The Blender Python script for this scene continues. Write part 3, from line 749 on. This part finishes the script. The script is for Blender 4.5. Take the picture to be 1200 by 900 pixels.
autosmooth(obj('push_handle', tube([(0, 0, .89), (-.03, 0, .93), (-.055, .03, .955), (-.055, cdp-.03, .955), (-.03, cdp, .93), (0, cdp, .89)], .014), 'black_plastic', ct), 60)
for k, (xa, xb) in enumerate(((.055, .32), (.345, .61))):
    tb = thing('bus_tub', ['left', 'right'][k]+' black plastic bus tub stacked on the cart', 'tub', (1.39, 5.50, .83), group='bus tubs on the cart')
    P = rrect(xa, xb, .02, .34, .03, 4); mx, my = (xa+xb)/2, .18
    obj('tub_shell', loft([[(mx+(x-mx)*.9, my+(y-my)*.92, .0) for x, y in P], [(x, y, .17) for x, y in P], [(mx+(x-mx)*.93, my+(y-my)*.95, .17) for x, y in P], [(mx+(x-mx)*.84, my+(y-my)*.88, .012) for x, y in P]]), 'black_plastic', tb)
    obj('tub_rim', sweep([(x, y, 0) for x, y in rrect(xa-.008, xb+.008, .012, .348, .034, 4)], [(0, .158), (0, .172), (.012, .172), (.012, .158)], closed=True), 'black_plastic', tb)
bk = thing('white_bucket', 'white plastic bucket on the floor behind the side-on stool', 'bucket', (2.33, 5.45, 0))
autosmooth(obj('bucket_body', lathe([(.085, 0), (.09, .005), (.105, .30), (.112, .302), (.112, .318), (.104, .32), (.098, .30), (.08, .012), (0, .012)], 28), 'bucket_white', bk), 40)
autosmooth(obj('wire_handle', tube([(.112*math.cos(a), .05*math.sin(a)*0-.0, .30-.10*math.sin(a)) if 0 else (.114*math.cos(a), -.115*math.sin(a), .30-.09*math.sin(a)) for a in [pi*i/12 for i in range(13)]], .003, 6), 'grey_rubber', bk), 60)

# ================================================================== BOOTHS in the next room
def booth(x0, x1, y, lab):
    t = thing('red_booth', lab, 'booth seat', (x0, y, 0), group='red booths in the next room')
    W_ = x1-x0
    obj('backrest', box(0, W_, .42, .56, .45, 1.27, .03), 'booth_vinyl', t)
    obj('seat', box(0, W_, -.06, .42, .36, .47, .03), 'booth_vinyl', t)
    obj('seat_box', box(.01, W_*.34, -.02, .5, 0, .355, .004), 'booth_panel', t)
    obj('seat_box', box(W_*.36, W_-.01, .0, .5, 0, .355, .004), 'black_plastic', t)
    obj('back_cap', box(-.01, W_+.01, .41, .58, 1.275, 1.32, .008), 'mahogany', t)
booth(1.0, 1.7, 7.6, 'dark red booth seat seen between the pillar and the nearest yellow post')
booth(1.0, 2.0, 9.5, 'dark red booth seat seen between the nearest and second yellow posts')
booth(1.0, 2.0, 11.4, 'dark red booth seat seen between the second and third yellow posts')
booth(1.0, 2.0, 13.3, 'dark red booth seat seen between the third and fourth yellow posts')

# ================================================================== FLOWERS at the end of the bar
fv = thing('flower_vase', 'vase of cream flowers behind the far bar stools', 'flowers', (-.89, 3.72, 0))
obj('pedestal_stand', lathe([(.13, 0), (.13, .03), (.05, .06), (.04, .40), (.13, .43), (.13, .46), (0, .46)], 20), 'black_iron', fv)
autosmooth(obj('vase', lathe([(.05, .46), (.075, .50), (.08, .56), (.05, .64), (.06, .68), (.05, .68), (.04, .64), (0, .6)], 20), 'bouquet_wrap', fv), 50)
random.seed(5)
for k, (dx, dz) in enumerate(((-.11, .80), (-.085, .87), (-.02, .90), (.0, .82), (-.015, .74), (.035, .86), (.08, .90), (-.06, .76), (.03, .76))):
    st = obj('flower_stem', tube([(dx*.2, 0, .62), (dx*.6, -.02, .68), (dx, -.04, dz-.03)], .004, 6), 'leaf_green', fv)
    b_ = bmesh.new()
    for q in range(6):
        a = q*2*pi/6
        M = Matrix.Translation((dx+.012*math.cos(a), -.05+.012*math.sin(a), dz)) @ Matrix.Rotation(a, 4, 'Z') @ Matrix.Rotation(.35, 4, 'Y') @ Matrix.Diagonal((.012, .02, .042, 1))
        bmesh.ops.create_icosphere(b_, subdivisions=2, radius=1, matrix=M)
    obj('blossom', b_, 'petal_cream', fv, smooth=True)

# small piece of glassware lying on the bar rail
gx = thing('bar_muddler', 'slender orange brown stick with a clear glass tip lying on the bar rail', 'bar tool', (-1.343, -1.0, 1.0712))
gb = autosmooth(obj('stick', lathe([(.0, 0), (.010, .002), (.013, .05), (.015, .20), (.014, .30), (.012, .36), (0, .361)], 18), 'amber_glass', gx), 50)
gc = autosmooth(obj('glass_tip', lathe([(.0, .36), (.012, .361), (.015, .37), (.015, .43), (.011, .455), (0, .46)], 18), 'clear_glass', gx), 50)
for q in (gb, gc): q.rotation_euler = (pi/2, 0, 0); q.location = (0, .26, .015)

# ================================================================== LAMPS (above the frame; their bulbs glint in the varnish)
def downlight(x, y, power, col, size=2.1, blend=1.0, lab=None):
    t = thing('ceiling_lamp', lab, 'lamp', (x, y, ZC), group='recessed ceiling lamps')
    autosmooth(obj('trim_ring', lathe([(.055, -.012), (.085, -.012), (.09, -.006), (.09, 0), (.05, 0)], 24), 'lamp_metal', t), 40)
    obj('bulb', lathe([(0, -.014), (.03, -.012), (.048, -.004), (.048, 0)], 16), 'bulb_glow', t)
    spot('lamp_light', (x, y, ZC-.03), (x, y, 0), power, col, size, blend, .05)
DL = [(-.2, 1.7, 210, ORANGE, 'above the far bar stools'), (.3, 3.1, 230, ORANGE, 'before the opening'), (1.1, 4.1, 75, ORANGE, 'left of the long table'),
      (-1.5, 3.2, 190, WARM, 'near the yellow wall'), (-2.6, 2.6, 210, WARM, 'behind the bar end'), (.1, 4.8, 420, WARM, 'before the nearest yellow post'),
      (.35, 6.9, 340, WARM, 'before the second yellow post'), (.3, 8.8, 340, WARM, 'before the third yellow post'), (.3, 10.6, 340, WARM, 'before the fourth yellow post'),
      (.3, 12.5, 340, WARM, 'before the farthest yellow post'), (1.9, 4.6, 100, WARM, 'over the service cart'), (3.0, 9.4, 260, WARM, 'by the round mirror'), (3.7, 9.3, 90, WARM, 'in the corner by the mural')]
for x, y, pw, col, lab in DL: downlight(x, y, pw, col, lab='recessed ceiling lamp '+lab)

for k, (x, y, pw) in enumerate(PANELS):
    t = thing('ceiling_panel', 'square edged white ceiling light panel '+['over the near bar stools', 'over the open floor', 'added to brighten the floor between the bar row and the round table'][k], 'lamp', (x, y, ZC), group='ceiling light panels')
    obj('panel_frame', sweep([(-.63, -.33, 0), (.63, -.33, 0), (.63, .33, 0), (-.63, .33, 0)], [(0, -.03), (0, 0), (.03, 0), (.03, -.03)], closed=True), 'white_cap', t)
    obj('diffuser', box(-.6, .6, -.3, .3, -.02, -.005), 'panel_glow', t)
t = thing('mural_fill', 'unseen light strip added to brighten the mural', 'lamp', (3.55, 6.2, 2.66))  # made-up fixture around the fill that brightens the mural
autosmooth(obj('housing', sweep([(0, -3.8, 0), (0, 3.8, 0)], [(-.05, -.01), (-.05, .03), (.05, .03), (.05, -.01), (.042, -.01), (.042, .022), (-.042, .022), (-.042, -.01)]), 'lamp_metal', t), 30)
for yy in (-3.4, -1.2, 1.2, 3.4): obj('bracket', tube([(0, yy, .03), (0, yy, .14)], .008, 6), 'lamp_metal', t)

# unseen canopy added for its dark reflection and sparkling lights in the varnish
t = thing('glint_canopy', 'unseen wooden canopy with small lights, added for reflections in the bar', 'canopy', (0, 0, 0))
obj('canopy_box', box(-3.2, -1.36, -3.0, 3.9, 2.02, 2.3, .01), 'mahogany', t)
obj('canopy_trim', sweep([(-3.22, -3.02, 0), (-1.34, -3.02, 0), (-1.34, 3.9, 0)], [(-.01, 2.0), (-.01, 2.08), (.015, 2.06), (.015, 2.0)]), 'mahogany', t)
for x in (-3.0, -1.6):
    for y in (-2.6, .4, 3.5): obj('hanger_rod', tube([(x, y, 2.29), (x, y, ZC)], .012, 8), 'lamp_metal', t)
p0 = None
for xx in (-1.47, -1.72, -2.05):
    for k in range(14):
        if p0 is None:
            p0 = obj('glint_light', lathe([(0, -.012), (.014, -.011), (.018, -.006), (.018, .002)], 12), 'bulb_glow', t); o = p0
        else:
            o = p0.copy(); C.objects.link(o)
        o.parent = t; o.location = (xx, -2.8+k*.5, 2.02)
^^^^
What you have to do —
Only the lines from the beginning of the material above through the line with "6), 'grey_rubber', bk), 60)" are wanted; extract them exactly.

Solution to the problem —
The Blender Python script for this scene continues. Write part 3, from line 749 on. This part finishes the script. The script is for Blender 4.5. Take the picture to be 1200 by 900 pixels.
autosmooth(obj('push_handle', tube([(0, 0, .89), (-.03, 0, .93), (-.055, .03, .955), (-.055, cdp-.03, .955), (-.03, cdp, .93), (0, cdp, .89)], .014), 'black_plastic', ct), 60)
for k, (xa, xb) in enumerate(((.055, .32), (.345, .61))):
    tb = thing('bus_tub', ['left', 'right'][k]+' black plastic bus tub stacked on the cart', 'tub', (1.39, 5.50, .83), group='bus tubs on the cart')
    P = rrect(xa, xb, .02, .34, .03, 4); mx, my = (xa+xb)/2, .18
    obj('tub_shell', loft([[(mx+(x-mx)*.9, my+(y-my)*.92, .0) for x, y in P], [(x, y, .17) for x, y in P], [(mx+(x-mx)*.93, my+(y-my)*.95, .17) for x, y in P], [(mx+(x-mx)*.84, my+(y-my)*.88, .012) for x, y in P]]), 'black_plastic', tb)
    obj('tub_rim', sweep([(x, y, 0) for x, y in rrect(xa-.008, xb+.008, .012, .348, .034, 4)], [(0, .158), (0, .172), (.012, .172), (.012, .158)], closed=True), 'black_plastic', tb)
bk = thing('white_bucket', 'white plastic bucket on the floor behind the side-on stool', 'bucket', (2.33, 5.45, 0))
autosmooth(obj('bucket_body', lathe([(.085, 0), (.09, .005), (.105, .30), (.112, .302), (.112, .318), (.104, .32), (.098, .30), (.08, .012), (0, .012)], 28), 'bucket_white', bk), 40)
autosmooth(obj('wire_handle', tube([(.112*math.cos(a), .05*math.sin(a)*0-.0, .30-.10*math.sin(a)) if 0 else (.114*math.cos(a), -.115*math.sin(a), .30-.09*math.sin(a)) for a in [pi*i/12 for i in range(13)]], .003, 6), 'grey_rubber', bk), 60)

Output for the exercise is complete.